I'd rather have it not resume trading. It would be useful for shareholders to cooperate and concoct a legal strategy that prevents it trading again, until the corporate governance is fixed, in order to preserve the value of their holdings.


Post 5

Lawyers are hourly employees. Just like Spitzer's whores, they'll only tie your hands if that is what you ask them to do. The lawyers work for you... and if that is not what is happening, then the lawyers AND the CEO should go to jail.

It is easy for a coward to be cowed by the legalities of the process, or by others involved in the process. Having already screwed up badly enough once before to have been interviewed by the FBI on another case, having this problem AGAIN is not easily excused. JP... you screwed up... you are in serious trouble, and the ONLY way out of it is to have the courage to take control of those things you've been allowing others to control for you... and do the right thing, instead of what the lawyers will tell you is the lowest risk option.
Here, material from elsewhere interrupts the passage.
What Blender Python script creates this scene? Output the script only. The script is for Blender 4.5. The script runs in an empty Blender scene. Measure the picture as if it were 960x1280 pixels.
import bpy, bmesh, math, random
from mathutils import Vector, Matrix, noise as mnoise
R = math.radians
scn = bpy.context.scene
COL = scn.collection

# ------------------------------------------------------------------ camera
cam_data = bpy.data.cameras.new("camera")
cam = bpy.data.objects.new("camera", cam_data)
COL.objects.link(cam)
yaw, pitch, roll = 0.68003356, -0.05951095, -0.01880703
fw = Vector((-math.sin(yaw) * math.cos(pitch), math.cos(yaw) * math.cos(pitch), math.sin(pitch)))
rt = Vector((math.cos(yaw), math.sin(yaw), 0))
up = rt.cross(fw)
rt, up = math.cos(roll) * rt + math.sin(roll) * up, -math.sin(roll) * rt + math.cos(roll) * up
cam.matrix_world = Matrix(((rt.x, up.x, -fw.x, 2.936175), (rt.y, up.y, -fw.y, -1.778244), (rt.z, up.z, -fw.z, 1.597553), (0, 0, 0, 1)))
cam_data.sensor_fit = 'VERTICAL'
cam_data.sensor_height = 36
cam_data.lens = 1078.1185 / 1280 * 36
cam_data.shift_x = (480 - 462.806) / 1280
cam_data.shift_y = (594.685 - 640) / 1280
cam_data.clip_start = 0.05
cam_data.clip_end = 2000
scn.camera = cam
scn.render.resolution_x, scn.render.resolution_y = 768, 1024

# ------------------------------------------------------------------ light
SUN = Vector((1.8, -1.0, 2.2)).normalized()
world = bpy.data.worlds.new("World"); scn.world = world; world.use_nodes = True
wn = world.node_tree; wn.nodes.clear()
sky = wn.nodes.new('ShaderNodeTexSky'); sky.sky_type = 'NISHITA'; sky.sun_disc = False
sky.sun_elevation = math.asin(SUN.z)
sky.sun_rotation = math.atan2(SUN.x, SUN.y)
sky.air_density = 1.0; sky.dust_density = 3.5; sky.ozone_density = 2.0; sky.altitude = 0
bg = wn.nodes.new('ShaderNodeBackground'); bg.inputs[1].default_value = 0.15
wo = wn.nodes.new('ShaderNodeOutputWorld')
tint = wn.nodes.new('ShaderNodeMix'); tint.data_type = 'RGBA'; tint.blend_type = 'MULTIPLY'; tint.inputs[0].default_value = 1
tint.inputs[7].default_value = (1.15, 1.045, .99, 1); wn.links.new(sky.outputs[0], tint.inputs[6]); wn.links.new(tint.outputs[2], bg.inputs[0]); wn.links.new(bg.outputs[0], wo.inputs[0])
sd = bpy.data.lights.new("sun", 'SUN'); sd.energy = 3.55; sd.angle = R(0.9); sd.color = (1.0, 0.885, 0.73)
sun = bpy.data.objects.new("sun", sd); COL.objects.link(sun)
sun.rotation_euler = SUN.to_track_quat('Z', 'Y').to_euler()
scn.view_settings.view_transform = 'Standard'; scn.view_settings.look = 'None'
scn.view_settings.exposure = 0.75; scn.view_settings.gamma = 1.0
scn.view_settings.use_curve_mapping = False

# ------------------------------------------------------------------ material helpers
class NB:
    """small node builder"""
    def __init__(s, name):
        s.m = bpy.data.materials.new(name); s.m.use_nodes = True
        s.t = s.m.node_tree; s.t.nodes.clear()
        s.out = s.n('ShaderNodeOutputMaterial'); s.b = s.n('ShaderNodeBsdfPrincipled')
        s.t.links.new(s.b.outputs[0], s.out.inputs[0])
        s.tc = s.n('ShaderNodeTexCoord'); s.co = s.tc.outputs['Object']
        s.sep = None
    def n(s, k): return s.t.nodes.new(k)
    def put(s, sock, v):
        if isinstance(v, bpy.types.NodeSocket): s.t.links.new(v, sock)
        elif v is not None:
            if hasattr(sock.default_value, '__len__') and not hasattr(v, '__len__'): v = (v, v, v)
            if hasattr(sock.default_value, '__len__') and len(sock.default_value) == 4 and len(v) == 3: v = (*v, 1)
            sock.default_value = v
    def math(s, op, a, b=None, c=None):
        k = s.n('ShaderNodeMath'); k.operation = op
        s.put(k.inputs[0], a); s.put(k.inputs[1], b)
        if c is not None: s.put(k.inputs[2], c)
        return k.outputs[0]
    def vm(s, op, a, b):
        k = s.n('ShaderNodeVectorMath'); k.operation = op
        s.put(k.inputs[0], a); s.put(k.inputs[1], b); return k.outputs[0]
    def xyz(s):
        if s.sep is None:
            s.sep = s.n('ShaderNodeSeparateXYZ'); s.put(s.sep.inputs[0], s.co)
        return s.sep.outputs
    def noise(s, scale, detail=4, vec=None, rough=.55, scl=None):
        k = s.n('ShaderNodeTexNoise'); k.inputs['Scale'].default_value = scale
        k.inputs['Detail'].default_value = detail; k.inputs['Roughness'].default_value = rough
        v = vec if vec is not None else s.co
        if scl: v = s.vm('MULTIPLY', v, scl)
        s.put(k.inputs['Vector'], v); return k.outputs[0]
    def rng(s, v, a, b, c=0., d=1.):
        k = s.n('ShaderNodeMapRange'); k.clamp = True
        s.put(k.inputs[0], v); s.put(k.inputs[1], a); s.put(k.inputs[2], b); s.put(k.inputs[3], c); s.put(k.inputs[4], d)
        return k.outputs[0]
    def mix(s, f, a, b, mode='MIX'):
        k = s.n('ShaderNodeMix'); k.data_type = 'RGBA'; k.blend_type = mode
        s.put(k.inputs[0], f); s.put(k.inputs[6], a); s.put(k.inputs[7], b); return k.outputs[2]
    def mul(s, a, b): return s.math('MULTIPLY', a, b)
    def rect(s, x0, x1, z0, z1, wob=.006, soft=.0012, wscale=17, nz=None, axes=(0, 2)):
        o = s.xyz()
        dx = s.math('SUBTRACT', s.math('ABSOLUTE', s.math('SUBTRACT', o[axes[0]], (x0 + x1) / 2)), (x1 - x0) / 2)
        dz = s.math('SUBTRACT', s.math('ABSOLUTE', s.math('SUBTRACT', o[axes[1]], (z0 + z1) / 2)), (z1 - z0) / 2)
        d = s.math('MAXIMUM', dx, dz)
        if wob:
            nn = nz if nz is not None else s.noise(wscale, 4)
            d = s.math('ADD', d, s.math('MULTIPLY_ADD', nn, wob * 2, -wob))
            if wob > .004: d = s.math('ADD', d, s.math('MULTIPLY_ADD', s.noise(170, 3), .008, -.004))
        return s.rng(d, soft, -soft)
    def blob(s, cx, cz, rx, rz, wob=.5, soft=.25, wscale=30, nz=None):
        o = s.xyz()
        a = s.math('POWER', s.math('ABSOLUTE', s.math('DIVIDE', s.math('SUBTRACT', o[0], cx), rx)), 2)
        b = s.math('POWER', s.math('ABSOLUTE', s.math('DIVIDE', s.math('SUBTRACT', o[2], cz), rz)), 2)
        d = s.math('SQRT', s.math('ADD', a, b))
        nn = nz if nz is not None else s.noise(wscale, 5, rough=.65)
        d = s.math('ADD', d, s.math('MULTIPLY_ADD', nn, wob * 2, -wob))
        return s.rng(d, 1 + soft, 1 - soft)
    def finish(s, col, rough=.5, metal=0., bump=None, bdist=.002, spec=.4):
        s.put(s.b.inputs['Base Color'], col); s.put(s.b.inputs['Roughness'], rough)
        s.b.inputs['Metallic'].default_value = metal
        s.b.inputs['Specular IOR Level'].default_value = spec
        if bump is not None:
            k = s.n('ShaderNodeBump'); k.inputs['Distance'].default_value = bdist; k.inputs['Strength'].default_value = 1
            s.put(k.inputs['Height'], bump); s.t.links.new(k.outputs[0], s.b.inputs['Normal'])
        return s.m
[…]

Doing the right thing is what you signed up for when you took the job as CEO of a public company. Doing the right thing now isn't going to eliminate the risk, which has already been imposed... but, neither will trying to avoid your responsibility do anything to reduce the risk. The CEO is going to be the fall guy... BECAUSE THAT IS HIS JOB... to be responsible for making the choices... and to accept the consequences that come along with having made the choices. If you allowed someone else to make the choices... you are still responsible exactly as if you'd made them... because you did.
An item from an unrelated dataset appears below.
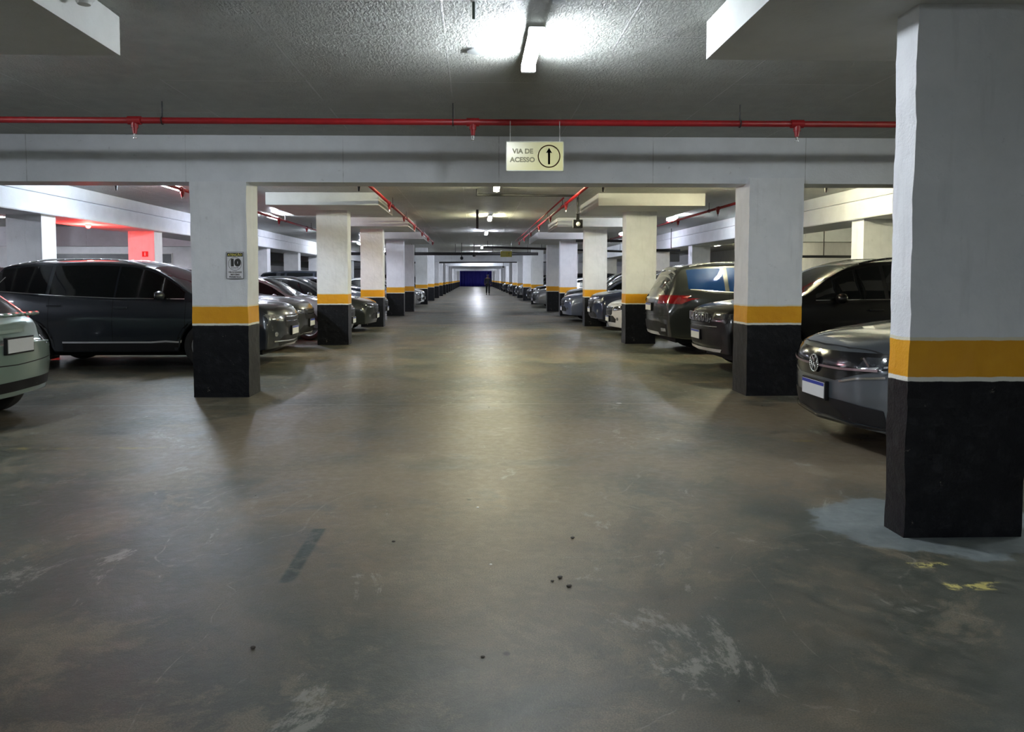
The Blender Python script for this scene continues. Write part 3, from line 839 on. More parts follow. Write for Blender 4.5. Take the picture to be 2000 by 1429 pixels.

If no one has told you before... your job is to protect the interest of each shareholder equally... not to cooperate with "some" of the shareholders who might want to take advantage of others. If you don't want to do that, you'd better quit and appoint someone else as CEO really, really quickly... so that someone else can salvage this thing for you before it blows up on you, which I can pretty well guarantee you that it will... unless something changes pretty quickly.

The right thing now includes:

Cooperating with the SEC

Working to ensure shares do not resume trading again until AFTER the governance is brought up to snuff... and the coordination is in place to ensure the stock is not being and will not be manipulated when trading resumes.